● What you need to do:
Among the lines of these entries, how many hold the word "Python"? State only the number.

(Scenes as source code)
§ §

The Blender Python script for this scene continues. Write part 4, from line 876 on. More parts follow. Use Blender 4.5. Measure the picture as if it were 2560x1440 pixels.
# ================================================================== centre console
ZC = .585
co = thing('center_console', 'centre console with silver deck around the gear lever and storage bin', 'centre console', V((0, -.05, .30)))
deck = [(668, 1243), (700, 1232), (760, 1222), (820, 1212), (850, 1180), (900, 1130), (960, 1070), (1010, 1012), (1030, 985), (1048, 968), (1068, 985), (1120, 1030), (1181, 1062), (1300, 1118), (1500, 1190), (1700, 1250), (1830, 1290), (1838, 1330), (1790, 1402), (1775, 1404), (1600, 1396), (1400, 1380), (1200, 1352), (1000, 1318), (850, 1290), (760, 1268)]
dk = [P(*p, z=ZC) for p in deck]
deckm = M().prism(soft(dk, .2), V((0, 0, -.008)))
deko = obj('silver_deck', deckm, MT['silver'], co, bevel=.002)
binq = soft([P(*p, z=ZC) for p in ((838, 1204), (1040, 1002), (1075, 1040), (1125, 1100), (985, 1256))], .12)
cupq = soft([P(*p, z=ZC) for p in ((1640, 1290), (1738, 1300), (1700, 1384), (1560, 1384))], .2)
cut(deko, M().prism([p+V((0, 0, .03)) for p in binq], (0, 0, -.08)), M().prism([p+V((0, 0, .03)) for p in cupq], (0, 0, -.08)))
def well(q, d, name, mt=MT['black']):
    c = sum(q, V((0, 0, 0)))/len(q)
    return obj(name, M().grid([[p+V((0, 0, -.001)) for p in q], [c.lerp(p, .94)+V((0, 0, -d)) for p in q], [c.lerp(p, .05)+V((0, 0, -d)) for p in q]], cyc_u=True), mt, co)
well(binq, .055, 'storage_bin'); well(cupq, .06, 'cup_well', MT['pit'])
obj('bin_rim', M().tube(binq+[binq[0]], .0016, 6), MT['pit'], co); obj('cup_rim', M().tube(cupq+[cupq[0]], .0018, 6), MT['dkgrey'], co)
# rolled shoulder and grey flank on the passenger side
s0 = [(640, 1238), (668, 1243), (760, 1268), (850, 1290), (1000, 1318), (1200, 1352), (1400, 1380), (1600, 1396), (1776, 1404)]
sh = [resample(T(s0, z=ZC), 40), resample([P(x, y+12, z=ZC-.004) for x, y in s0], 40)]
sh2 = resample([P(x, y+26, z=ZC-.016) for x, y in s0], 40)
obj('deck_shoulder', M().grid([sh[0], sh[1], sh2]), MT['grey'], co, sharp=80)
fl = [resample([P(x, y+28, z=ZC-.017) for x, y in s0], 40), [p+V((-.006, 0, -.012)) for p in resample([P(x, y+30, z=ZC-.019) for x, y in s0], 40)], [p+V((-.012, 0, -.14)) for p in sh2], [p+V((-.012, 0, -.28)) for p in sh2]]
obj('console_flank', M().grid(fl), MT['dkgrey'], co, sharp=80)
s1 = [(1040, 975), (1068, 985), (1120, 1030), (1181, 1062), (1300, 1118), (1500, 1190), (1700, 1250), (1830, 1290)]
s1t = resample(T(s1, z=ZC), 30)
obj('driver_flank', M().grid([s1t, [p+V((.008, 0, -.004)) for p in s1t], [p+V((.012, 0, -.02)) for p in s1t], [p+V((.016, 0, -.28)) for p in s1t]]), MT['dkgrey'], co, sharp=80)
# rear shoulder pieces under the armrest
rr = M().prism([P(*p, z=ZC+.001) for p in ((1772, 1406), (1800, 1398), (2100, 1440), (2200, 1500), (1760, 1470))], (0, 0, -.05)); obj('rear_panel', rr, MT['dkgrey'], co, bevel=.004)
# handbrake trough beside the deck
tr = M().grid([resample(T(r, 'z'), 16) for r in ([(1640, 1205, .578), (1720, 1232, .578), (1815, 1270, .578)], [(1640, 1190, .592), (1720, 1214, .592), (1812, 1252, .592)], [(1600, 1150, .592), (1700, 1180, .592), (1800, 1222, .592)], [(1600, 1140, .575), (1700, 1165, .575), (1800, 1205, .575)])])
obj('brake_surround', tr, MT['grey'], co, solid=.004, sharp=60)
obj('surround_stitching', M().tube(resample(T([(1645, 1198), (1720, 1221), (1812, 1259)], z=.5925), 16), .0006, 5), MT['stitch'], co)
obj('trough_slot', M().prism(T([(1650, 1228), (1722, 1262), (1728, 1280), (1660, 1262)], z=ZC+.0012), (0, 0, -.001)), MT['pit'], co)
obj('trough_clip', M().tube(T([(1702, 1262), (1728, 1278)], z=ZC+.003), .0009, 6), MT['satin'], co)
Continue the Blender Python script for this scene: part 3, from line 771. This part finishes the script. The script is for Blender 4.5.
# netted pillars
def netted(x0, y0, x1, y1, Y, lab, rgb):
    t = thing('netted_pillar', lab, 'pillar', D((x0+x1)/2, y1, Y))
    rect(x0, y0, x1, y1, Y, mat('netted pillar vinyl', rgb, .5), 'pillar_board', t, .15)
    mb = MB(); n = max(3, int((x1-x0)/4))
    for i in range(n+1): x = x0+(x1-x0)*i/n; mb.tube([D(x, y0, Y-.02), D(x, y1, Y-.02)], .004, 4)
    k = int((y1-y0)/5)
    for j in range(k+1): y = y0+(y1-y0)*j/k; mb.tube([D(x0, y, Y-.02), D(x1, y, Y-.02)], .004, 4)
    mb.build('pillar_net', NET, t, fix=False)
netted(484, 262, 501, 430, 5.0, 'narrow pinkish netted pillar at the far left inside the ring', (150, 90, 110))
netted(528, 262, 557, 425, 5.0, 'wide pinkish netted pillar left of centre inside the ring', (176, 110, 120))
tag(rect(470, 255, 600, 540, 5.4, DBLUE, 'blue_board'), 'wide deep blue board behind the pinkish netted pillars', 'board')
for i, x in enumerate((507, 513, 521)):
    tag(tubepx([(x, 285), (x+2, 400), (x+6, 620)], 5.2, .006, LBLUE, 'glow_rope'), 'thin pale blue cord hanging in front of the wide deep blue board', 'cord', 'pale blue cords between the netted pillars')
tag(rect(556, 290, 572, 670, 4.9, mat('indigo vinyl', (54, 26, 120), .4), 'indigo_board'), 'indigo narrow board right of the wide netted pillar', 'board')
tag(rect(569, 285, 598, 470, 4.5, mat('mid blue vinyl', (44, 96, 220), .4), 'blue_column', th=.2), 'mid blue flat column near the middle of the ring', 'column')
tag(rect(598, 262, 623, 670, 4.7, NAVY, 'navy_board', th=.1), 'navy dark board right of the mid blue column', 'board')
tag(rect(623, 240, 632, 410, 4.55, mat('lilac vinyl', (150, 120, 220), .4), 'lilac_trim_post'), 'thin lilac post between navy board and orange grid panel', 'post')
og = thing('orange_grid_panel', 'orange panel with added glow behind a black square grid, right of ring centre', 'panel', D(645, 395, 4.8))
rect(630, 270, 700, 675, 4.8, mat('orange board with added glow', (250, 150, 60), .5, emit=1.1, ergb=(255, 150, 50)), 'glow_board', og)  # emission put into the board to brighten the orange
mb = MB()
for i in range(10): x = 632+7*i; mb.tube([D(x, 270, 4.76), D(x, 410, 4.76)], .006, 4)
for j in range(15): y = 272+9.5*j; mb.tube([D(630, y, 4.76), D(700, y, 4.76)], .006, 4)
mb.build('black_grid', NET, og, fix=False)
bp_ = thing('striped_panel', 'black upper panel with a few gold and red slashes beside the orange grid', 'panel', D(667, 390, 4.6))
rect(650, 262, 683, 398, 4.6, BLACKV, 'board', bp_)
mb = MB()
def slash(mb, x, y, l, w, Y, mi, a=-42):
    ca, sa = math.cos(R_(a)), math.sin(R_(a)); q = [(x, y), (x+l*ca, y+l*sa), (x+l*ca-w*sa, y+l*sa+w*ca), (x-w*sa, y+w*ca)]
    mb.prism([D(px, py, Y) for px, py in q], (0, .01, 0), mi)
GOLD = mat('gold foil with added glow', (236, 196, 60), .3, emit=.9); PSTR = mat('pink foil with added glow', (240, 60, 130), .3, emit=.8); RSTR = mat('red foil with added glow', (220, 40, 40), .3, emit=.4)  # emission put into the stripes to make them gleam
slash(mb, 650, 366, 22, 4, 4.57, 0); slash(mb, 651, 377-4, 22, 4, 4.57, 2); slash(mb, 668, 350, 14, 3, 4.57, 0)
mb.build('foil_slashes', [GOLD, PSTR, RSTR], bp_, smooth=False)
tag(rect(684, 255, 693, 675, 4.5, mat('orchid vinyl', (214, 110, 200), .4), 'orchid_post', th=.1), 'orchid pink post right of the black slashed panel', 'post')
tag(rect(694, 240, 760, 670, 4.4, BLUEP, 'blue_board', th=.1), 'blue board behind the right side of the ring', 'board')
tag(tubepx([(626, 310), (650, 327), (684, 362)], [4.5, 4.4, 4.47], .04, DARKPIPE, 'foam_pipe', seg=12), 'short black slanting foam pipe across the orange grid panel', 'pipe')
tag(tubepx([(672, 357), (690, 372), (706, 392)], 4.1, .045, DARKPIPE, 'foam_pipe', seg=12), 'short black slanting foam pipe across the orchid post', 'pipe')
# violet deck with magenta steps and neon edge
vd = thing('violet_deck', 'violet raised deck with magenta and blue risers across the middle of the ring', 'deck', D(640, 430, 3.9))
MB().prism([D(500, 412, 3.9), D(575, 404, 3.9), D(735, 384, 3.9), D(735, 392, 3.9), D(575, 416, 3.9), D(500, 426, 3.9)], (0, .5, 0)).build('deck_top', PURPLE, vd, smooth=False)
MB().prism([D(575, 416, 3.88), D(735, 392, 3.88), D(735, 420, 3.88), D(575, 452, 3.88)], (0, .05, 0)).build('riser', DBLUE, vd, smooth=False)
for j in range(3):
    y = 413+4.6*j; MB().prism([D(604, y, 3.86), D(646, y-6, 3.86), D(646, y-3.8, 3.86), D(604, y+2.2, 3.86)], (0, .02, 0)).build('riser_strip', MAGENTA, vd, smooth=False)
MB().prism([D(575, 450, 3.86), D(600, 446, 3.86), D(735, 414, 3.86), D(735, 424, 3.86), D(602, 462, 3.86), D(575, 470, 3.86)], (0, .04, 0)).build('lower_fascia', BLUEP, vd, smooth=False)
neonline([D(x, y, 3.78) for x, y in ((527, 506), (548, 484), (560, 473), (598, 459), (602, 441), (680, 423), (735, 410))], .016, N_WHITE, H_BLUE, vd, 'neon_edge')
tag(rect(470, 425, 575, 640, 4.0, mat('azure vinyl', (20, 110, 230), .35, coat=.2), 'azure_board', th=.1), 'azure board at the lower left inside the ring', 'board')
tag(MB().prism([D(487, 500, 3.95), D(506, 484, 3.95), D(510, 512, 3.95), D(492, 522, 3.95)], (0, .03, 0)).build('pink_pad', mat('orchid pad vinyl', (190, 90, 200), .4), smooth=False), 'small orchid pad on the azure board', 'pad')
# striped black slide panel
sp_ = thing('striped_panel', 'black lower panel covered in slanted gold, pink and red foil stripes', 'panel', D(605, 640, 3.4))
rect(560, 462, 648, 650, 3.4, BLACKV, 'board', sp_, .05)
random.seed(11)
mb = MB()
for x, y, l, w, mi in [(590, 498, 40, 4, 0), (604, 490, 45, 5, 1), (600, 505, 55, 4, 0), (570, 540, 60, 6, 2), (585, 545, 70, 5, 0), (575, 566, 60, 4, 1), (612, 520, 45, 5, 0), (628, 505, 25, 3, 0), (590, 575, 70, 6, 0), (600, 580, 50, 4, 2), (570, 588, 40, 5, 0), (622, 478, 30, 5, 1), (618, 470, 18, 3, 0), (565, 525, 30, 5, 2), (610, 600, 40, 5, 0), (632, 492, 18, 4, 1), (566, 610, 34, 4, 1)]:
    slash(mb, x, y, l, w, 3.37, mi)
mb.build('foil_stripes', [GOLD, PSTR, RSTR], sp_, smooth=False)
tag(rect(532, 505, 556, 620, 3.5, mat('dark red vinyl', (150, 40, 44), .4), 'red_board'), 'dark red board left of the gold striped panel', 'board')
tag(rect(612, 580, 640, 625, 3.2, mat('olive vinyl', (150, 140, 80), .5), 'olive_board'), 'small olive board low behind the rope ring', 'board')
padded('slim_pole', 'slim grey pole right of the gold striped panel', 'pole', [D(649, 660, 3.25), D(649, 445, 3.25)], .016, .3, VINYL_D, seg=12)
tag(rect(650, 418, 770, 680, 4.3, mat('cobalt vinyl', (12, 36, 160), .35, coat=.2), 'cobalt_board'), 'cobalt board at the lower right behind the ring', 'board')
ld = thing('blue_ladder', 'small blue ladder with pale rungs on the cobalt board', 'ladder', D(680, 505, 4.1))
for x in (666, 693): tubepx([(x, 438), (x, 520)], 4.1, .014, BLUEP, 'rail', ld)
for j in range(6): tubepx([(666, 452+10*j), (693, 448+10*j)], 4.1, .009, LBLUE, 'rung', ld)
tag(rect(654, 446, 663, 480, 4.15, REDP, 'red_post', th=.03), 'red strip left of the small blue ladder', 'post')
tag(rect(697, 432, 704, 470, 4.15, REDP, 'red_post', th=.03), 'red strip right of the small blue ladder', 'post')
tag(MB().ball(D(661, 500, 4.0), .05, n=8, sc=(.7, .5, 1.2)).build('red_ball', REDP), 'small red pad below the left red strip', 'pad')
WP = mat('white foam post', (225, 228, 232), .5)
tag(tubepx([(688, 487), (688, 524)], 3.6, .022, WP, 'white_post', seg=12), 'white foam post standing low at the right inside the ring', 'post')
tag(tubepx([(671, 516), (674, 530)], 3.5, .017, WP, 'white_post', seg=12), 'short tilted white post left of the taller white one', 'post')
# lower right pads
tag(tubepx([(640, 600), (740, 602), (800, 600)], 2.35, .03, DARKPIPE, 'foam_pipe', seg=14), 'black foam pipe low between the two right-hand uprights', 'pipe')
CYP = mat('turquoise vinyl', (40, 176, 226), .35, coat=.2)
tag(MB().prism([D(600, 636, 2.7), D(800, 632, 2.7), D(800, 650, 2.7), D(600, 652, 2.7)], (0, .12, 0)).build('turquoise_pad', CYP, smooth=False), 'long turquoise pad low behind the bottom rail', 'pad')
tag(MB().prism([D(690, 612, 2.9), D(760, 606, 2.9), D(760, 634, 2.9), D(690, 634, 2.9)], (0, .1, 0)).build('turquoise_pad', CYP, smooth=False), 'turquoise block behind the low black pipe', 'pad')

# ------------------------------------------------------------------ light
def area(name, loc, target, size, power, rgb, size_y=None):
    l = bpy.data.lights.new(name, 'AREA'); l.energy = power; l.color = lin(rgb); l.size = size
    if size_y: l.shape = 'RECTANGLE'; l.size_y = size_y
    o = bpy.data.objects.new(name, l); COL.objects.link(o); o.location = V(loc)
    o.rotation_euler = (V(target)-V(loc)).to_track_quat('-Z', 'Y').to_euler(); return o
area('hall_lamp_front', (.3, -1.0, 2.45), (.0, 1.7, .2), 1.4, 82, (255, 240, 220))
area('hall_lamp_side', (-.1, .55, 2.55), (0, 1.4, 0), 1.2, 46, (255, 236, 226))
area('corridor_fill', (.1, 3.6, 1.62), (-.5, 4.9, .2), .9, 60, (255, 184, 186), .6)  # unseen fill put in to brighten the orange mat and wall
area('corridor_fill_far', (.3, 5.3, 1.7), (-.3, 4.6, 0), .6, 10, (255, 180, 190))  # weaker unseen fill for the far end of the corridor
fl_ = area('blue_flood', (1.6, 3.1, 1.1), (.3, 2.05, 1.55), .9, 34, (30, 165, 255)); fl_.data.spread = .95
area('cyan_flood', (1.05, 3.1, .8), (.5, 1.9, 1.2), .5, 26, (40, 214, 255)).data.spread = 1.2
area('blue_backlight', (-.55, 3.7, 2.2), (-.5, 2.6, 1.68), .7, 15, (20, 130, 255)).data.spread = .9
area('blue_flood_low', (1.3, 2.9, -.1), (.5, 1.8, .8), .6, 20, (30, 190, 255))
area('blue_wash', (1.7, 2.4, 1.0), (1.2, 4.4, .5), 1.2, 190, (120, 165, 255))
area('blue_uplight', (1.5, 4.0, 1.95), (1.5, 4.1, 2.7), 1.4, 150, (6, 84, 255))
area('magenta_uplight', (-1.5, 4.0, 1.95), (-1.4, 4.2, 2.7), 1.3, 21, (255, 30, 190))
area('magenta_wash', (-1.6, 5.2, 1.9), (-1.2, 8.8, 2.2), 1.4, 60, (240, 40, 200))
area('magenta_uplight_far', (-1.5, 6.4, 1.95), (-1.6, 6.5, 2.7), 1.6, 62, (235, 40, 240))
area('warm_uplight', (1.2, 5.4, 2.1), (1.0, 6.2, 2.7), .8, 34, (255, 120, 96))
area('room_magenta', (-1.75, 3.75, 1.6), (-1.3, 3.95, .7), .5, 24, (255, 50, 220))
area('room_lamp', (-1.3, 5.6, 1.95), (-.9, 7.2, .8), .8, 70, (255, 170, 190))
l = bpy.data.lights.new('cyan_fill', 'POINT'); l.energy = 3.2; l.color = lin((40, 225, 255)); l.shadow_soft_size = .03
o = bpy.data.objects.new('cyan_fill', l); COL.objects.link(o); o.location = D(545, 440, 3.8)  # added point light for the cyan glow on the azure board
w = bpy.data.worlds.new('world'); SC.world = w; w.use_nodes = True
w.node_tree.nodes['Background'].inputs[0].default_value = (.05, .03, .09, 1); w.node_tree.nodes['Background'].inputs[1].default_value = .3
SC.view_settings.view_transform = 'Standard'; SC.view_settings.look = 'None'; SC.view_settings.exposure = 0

§ §

● Task result:
2